What follows is a listing. Return every line of it exactly.

□ □ □

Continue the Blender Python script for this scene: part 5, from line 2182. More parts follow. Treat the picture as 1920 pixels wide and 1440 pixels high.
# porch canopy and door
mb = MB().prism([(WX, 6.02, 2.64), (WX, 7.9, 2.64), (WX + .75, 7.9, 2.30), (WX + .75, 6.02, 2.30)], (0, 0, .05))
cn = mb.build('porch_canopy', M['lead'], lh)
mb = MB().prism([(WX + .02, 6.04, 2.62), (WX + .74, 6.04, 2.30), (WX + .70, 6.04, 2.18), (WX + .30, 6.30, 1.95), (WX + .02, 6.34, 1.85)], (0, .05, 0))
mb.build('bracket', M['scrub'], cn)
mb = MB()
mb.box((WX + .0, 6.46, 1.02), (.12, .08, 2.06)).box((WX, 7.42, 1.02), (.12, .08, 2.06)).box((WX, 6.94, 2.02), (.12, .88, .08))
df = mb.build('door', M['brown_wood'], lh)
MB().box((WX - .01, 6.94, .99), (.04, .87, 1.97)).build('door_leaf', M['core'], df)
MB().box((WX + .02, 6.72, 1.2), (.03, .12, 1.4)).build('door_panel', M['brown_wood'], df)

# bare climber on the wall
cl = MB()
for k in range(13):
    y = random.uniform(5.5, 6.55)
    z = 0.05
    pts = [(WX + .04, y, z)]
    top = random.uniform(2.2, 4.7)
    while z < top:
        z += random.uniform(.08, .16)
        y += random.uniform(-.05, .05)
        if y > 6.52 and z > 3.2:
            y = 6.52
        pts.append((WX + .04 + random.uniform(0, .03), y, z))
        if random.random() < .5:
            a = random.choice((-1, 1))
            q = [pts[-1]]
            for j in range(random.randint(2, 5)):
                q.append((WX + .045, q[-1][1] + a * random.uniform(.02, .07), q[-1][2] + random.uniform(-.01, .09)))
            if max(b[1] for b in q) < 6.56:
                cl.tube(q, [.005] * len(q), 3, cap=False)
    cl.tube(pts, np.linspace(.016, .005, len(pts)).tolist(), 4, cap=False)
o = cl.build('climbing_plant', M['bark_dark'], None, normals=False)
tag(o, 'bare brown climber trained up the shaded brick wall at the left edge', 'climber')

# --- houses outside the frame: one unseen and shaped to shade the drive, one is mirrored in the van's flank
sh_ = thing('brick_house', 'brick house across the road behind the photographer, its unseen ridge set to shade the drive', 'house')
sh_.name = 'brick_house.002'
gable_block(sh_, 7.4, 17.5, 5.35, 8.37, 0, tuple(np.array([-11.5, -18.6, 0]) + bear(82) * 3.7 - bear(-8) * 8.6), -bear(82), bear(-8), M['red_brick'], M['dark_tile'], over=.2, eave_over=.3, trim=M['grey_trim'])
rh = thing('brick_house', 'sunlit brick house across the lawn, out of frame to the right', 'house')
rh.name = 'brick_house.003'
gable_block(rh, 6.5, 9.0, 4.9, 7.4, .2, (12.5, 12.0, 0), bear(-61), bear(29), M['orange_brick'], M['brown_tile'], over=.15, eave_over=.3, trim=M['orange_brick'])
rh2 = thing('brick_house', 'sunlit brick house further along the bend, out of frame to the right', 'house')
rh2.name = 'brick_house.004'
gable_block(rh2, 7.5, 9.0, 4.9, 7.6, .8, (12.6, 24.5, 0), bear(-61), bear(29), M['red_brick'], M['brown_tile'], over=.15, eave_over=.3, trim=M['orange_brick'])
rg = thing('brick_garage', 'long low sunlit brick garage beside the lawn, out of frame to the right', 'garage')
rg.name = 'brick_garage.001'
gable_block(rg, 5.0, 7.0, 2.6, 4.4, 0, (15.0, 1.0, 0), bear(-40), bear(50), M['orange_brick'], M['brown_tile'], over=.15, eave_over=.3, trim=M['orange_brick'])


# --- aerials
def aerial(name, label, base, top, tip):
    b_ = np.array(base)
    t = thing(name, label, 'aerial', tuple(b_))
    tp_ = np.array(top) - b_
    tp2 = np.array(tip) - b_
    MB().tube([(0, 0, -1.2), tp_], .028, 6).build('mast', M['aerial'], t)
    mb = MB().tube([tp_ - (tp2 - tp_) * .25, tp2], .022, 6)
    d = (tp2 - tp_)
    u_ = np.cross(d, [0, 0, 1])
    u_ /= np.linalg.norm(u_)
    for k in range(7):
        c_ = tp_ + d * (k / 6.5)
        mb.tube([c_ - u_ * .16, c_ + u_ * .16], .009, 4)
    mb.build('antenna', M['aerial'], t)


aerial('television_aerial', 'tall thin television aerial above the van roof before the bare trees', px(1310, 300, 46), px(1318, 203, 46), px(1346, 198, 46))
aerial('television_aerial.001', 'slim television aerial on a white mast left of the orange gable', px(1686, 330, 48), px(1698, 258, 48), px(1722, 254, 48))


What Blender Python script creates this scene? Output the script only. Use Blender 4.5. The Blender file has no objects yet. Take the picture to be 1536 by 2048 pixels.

□ □ □

FULL RESPONSE:
Continue the Blender Python script for this scene: part 5, from line 2182. More parts follow. Treat the picture as 1920 pixels wide and 1440 pixels high.
# porch canopy and door
mb = MB().prism([(WX, 6.02, 2.64), (WX, 7.9, 2.64), (WX + .75, 7.9, 2.30), (WX + .75, 6.02, 2.30)], (0, 0, .05))
cn = mb.build('porch_canopy', M['lead'], lh)
mb = MB().prism([(WX + .02, 6.04, 2.62), (WX + .74, 6.04, 2.30), (WX + .70, 6.04, 2.18), (WX + .30, 6.30, 1.95), (WX + .02, 6.34, 1.85)], (0, .05, 0))
mb.build('bracket', M['scrub'], cn)
mb = MB()
mb.box((WX + .0, 6.46, 1.02), (.12, .08, 2.06)).box((WX, 7.42, 1.02), (.12, .08, 2.06)).box((WX, 6.94, 2.02), (.12, .88, .08))
df = mb.build('door', M['brown_wood'], lh)
MB().box((WX - .01, 6.94, .99), (.04, .87, 1.97)).build('door_leaf', M['core'], df)
MB().box((WX + .02, 6.72, 1.2), (.03, .12, 1.4)).build('door_panel', M['brown_wood'], df)

# bare climber on the wall
cl = MB()
for k in range(13):
    y = random.uniform(5.5, 6.55)
    z = 0.05
    pts = [(WX + .04, y, z)]
    top = random.uniform(2.2, 4.7)
    while z < top:
        z += random.uniform(.08, .16)
        y += random.uniform(-.05, .05)
        if y > 6.52 and z > 3.2:
            y = 6.52
        pts.append((WX + .04 + random.uniform(0, .03), y, z))
        if random.random() < .5:
            a = random.choice((-1, 1))
            q = [pts[-1]]
            for j in range(random.randint(2, 5)):
                q.append((WX + .045, q[-1][1] + a * random.uniform(.02, .07), q[-1][2] + random.uniform(-.01, .09)))
            if max(b[1] for b in q) < 6.56:
                cl.tube(q, [.005] * len(q), 3, cap=False)
    cl.tube(pts, np.linspace(.016, .005, len(pts)).tolist(), 4, cap=False)
o = cl.build('climbing_plant', M['bark_dark'], None, normals=False)
tag(o, 'bare brown climber trained up the shaded brick wall at the left edge', 'climber')

# --- houses outside the frame: one unseen and shaped to shade the drive, one is mirrored in the van's flank
sh_ = thing('brick_house', 'brick house across the road behind the photographer, its unseen ridge set to shade the drive', 'house')
sh_.name = 'brick_house.002'
gable_block(sh_, 7.4, 17.5, 5.35, 8.37, 0, tuple(np.array([-11.5, -18.6, 0]) + bear(82) * 3.7 - bear(-8) * 8.6), -bear(82), bear(-8), M['red_brick'], M['dark_tile'], over=.2, eave_over=.3, trim=M['grey_trim'])
rh = thing('brick_house', 'sunlit brick house across the lawn, out of frame to the right', 'house')
rh.name = 'brick_house.003'
gable_block(rh, 6.5, 9.0, 4.9, 7.4, .2, (12.5, 12.0, 0), bear(-61), bear(29), M['orange_brick'], M['brown_tile'], over=.15, eave_over=.3, trim=M['orange_brick'])
rh2 = thing('brick_house', 'sunlit brick house further along the bend, out of frame to the right', 'house')
rh2.name = 'brick_house.004'
gable_block(rh2, 7.5, 9.0, 4.9, 7.6, .8, (12.6, 24.5, 0), bear(-61), bear(29), M['red_brick'], M['brown_tile'], over=.15, eave_over=.3, trim=M['orange_brick'])
rg = thing('brick_garage', 'long low sunlit brick garage beside the lawn, out of frame to the right', 'garage')
rg.name = 'brick_garage.001'
gable_block(rg, 5.0, 7.0, 2.6, 4.4, 0, (15.0, 1.0, 0), bear(-40), bear(50), M['orange_brick'], M['brown_tile'], over=.15, eave_over=.3, trim=M['orange_brick'])


# --- aerials
def aerial(name, label, base, top, tip):
    b_ = np.array(base)
    t = thing(name, label, 'aerial', tuple(b_))
    tp_ = np.array(top) - b_
    tp2 = np.array(tip) - b_
    MB().tube([(0, 0, -1.2), tp_], .028, 6).build('mast', M['aerial'], t)
    mb = MB().tube([tp_ - (tp2 - tp_) * .25, tp2], .022, 6)
    d = (tp2 - tp_)
    u_ = np.cross(d, [0, 0, 1])
    u_ /= np.linalg.norm(u_)
    for k in range(7):
        c_ = tp_ + d * (k / 6.5)
        mb.tube([c_ - u_ * .16, c_ + u_ * .16], .009, 4)
    mb.build('antenna', M['aerial'], t)


aerial('television_aerial', 'tall thin television aerial above the van roof before the bare trees', px(1310, 300, 46), px(1318, 203, 46), px(1346, 198, 46))
aerial('television_aerial.001', 'slim television aerial on a white mast left of the orange gable', px(1686, 330, 48), px(1698, 258, 48), px(1722, 254, 48))


What Blender Python script creates this scene? Output the script only. Use Blender 4.5. The Blender file has no objects yet. Take the picture to be 1536 by 2048 pixels.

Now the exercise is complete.